Set down the lines that begin at the top of the records and end with the line containing "scene.camera = cam", and drop every picture.

[Start DATA SECTION]

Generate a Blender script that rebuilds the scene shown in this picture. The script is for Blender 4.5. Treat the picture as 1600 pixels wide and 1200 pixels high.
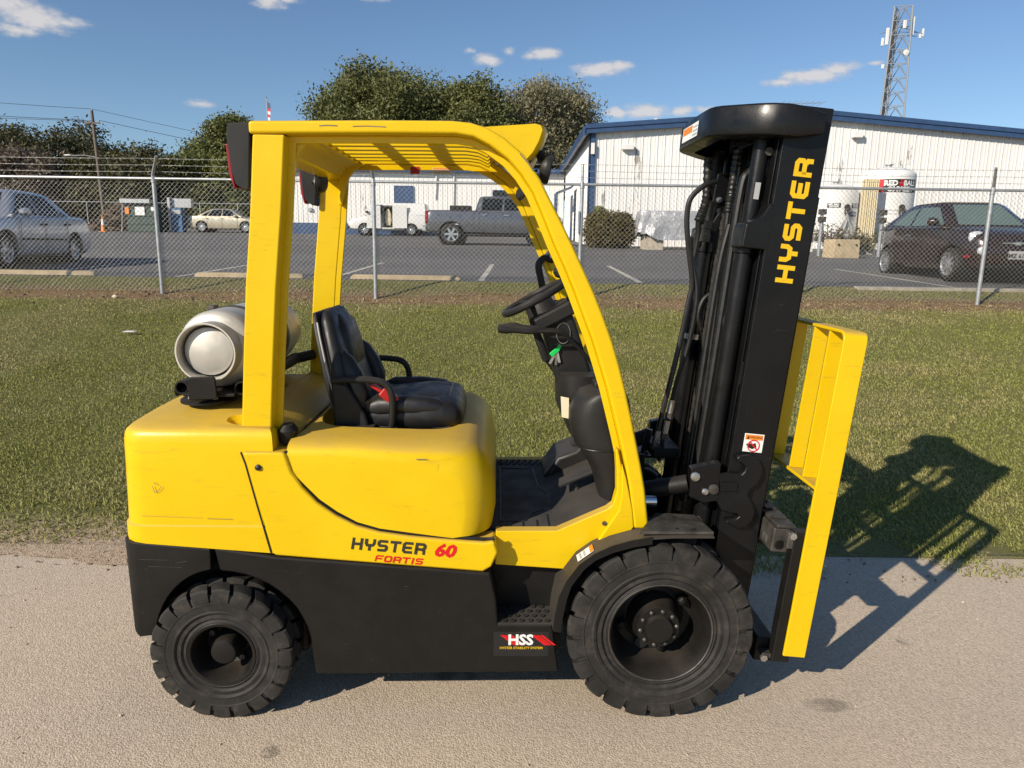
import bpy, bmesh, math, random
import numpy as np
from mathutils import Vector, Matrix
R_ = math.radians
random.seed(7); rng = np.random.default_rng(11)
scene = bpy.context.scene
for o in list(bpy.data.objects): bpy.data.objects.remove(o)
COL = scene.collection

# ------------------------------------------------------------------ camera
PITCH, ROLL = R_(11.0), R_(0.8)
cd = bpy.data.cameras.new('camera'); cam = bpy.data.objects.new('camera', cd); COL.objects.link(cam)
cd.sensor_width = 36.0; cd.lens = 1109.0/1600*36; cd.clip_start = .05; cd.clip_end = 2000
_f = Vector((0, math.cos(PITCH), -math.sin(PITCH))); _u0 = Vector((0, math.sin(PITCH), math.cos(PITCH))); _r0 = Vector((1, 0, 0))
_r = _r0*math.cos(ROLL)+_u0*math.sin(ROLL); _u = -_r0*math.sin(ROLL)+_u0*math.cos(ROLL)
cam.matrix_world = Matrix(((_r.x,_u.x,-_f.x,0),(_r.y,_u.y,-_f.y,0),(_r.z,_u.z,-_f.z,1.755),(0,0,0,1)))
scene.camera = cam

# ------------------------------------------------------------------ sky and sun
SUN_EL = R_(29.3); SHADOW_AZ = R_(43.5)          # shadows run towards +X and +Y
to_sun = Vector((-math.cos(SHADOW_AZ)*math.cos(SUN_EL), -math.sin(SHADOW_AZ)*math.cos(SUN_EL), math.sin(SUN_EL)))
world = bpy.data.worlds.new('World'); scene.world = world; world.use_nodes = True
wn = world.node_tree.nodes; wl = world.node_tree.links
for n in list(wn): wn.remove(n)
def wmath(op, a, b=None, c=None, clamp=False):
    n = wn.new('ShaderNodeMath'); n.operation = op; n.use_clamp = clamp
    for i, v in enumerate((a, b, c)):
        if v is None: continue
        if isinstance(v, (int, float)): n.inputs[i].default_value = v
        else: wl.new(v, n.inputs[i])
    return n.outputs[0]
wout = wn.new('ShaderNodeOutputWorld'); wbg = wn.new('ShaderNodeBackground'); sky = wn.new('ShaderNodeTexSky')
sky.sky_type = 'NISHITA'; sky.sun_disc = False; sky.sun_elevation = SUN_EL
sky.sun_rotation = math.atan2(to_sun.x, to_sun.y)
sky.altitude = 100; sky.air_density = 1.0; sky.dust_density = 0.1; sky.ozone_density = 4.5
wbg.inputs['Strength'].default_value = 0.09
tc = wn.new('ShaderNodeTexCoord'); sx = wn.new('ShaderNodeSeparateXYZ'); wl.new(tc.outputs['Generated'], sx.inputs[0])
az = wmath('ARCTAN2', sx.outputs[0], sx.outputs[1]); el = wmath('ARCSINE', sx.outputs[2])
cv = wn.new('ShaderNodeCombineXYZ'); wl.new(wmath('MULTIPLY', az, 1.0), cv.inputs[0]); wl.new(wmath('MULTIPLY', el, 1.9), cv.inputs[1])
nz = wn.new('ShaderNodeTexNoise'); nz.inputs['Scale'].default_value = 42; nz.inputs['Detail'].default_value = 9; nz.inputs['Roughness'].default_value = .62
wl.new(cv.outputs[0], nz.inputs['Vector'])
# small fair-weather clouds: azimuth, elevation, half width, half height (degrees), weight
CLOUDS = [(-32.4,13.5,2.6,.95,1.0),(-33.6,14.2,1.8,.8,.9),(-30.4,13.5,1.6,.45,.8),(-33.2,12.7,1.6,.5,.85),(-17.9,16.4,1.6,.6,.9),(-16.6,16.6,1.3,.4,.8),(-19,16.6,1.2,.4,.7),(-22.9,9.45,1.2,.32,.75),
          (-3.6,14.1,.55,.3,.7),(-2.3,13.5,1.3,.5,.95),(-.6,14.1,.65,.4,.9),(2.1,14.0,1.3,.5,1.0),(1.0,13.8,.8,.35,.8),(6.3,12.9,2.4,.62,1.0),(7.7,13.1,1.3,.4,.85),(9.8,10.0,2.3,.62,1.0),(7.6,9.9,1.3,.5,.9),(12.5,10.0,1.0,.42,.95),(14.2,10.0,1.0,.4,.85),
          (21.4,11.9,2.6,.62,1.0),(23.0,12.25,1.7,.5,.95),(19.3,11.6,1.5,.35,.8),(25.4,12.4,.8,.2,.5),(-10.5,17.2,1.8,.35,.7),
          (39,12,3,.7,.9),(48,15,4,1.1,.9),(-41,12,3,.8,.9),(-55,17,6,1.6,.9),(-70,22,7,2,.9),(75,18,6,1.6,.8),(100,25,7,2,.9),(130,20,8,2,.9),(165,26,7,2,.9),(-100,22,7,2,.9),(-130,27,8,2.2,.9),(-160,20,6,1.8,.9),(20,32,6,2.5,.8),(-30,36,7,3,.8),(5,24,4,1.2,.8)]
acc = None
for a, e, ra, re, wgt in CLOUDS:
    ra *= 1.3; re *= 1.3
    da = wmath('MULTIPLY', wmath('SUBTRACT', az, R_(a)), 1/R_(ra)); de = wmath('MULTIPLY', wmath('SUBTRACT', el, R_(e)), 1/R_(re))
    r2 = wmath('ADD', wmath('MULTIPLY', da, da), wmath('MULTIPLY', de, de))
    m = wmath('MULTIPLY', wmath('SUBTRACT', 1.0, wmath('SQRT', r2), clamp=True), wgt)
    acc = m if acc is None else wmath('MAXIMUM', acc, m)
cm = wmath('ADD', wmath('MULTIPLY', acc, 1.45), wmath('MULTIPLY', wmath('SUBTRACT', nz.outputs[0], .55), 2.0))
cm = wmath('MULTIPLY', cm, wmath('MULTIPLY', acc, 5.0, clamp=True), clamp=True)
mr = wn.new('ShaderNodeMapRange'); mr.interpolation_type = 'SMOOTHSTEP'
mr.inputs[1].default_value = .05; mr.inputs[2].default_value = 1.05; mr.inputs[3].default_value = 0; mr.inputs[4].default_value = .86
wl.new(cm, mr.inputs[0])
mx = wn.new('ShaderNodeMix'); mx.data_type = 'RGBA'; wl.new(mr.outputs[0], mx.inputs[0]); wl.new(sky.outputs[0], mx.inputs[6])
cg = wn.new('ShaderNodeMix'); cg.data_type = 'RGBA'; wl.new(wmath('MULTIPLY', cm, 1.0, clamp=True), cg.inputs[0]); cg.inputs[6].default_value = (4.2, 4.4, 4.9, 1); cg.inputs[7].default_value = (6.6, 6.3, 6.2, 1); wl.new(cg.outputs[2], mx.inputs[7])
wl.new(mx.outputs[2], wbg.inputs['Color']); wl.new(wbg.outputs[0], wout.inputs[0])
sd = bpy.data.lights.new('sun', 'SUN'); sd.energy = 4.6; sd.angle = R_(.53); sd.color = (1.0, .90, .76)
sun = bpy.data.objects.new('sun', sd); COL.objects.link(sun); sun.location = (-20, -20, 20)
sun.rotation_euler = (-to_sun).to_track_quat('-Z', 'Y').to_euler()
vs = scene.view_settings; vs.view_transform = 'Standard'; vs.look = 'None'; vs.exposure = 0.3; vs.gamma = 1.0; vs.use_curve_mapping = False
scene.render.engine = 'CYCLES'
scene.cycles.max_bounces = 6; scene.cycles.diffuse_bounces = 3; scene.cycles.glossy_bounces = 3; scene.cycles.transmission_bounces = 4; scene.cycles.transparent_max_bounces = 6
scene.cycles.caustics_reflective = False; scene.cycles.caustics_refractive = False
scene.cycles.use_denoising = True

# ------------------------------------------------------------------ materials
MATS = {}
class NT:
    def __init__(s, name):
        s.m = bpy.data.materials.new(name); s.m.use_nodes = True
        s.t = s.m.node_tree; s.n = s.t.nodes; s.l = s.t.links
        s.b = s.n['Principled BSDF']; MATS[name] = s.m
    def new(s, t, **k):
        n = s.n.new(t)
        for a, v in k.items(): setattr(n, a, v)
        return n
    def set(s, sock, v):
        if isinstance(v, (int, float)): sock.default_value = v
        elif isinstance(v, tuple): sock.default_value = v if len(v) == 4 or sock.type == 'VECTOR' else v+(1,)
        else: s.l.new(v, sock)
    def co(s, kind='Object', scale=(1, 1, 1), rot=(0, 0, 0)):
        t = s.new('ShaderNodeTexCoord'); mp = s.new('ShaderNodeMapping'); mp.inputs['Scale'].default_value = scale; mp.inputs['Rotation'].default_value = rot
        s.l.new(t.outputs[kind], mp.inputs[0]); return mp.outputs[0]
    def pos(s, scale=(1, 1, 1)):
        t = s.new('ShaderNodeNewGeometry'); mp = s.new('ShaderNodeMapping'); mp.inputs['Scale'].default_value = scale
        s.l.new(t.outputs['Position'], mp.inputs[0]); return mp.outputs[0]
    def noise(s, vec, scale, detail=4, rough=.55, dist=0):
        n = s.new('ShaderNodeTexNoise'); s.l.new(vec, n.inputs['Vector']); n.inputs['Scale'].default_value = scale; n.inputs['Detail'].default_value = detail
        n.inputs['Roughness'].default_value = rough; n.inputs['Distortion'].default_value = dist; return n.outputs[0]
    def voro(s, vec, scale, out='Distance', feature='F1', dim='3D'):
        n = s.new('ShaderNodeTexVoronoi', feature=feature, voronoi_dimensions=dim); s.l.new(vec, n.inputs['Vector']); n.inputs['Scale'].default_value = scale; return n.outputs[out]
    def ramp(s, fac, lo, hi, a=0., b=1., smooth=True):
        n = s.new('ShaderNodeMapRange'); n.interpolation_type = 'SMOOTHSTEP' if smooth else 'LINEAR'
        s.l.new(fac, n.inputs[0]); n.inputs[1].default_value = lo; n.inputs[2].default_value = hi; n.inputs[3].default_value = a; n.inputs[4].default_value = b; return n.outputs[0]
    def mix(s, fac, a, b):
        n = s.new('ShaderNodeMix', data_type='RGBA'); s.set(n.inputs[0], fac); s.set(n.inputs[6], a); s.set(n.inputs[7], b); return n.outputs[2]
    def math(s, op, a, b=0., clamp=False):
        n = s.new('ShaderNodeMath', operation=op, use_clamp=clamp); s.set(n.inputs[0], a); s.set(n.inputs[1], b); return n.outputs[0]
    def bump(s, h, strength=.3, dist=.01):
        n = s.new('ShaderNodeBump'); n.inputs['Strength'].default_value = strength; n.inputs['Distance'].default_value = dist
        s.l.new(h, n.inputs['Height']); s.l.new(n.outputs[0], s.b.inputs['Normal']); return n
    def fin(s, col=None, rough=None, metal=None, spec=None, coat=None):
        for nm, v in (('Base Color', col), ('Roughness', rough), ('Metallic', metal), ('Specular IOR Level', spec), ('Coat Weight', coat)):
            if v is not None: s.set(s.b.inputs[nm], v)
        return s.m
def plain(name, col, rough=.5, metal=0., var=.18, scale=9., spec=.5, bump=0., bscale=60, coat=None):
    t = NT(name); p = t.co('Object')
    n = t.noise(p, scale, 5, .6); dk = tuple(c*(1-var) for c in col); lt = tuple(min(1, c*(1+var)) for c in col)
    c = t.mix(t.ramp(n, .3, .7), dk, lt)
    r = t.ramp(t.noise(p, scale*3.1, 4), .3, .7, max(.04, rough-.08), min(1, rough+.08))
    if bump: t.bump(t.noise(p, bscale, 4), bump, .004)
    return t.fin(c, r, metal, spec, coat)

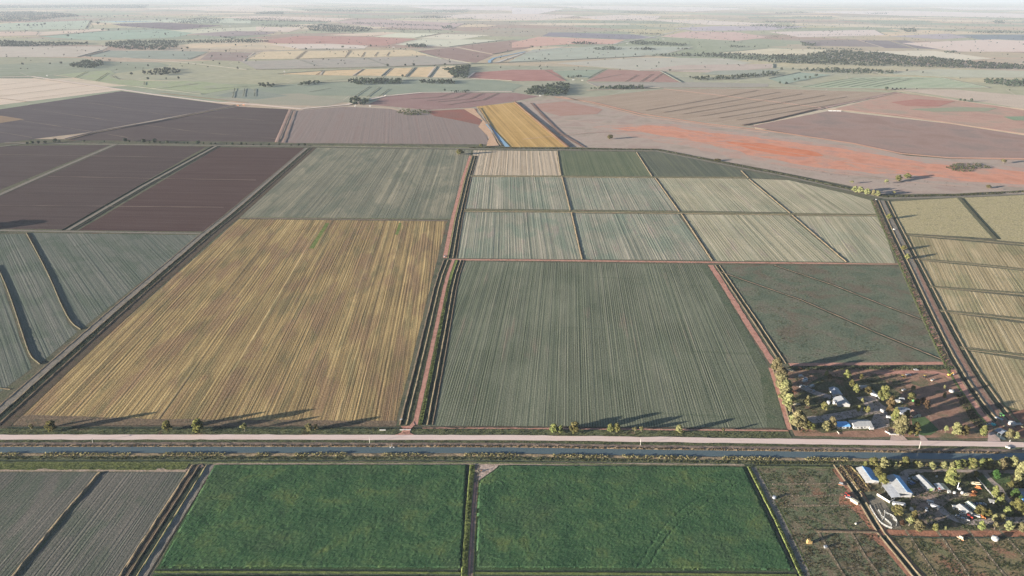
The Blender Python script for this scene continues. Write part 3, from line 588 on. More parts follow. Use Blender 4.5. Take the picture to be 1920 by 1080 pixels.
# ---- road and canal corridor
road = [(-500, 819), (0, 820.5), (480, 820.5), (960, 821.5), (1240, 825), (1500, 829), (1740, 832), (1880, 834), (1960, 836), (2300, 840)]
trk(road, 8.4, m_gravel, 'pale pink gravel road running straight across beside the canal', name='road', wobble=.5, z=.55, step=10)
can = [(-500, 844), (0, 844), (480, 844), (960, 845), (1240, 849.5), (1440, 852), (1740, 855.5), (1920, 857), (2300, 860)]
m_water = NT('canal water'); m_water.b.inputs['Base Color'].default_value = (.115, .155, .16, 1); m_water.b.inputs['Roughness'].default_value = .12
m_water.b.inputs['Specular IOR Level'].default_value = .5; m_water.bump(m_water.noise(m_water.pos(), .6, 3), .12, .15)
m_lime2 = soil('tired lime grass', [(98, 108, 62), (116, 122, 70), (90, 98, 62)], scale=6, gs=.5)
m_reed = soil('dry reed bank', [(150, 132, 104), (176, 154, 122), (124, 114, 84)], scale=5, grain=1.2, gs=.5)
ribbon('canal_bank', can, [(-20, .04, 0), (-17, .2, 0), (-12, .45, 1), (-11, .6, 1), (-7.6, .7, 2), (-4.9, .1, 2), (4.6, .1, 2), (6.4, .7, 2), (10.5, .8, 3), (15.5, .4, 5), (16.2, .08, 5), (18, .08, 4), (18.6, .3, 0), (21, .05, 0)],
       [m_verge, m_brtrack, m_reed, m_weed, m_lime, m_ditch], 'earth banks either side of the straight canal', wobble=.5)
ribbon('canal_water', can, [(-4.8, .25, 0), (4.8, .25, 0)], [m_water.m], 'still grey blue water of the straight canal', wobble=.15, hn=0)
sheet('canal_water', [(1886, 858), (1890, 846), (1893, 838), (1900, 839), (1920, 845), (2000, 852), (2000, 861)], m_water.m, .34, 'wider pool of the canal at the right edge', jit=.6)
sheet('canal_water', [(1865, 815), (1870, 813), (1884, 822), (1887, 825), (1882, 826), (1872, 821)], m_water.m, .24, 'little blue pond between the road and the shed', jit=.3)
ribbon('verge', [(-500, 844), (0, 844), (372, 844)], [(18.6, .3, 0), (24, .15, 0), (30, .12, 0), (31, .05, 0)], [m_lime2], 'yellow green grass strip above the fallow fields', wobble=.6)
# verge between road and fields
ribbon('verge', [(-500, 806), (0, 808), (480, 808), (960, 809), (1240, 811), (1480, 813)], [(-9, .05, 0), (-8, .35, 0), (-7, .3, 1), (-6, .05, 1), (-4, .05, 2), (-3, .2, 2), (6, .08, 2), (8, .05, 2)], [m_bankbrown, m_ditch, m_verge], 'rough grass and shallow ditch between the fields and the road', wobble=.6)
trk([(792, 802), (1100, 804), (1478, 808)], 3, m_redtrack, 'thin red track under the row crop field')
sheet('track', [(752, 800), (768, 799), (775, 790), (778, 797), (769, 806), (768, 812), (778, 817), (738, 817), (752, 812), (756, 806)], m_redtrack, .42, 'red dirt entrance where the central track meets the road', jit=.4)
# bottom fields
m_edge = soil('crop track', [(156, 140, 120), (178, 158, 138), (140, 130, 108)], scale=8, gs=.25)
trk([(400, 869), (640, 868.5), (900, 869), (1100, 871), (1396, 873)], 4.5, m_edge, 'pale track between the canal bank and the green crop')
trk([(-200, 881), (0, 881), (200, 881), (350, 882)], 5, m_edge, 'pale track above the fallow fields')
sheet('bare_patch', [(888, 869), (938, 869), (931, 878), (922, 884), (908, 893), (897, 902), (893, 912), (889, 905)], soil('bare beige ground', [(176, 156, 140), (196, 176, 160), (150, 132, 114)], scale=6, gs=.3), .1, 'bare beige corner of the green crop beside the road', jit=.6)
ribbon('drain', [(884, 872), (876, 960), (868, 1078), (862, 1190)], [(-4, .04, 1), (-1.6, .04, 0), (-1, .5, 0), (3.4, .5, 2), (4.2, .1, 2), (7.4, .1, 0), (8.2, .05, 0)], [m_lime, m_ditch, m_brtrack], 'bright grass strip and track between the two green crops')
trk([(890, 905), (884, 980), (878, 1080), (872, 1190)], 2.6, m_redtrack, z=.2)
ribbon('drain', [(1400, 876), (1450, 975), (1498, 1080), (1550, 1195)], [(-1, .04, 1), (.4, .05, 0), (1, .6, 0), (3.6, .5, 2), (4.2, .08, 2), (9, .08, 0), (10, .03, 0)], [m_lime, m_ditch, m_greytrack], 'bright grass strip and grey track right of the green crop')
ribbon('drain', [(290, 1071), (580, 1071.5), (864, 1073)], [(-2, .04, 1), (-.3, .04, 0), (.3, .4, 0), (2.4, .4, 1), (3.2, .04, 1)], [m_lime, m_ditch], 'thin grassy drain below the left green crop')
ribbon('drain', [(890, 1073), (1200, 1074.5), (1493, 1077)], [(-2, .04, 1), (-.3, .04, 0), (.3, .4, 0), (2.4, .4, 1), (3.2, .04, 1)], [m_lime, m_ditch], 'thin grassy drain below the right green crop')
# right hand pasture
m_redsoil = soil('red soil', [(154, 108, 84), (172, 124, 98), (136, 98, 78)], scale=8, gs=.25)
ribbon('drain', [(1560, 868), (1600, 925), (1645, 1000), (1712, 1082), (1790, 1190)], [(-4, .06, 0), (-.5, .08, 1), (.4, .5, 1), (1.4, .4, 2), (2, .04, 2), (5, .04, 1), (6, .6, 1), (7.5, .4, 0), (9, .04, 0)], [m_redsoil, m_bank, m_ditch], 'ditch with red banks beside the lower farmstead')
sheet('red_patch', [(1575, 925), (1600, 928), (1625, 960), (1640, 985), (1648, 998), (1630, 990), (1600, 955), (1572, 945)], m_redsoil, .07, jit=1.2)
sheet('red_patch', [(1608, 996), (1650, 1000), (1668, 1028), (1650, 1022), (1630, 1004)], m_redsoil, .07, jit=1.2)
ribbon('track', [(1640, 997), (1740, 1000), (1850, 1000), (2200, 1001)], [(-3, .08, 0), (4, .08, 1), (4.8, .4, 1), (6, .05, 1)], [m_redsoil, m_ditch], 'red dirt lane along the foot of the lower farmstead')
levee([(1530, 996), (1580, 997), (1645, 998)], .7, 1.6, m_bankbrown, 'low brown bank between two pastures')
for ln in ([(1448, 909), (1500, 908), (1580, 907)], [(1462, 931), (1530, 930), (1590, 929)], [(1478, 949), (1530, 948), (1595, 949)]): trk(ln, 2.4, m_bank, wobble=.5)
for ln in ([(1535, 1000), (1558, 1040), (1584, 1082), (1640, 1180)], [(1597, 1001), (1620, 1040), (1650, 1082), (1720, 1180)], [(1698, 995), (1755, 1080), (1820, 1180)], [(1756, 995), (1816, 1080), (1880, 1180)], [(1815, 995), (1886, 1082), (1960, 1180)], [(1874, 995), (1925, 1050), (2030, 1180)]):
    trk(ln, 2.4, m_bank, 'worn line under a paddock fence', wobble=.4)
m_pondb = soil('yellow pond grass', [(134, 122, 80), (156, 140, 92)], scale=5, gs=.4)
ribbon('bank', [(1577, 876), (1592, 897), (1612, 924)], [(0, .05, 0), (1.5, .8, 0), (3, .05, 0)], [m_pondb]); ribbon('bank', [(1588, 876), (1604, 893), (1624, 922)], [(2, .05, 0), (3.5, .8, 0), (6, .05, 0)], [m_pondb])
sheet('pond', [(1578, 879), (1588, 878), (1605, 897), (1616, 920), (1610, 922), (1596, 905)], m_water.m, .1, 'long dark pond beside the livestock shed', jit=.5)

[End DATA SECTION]

● **RESPONSE**:
Generate a Blender script that rebuilds the scene shown in this picture. The script is for Blender 4.5. Treat the picture as 1600 pixels wide and 1200 pixels high.
import bpy, bmesh, math, random
import numpy as np
from mathutils import Vector, Matrix
R_ = math.radians
random.seed(7); rng = np.random.default_rng(11)
scene = bpy.context.scene
for o in list(bpy.data.objects): bpy.data.objects.remove(o)
COL = scene.collection

# ------------------------------------------------------------------ camera
PITCH, ROLL = R_(11.0), R_(0.8)
cd = bpy.data.cameras.new('camera'); cam = bpy.data.objects.new('camera', cd); COL.objects.link(cam)
cd.sensor_width = 36.0; cd.lens = 1109.0/1600*36; cd.clip_start = .05; cd.clip_end = 2000
_f = Vector((0, math.cos(PITCH), -math.sin(PITCH))); _u0 = Vector((0, math.sin(PITCH), math.cos(PITCH))); _r0 = Vector((1, 0, 0))
_r = _r0*math.cos(ROLL)+_u0*math.sin(ROLL); _u = -_r0*math.sin(ROLL)+_u0*math.cos(ROLL)
cam.matrix_world = Matrix(((_r.x,_u.x,-_f.x,0),(_r.y,_u.y,-_f.y,0),(_r.z,_u.z,-_f.z,1.755),(0,0,0,1)))
scene.camera = cam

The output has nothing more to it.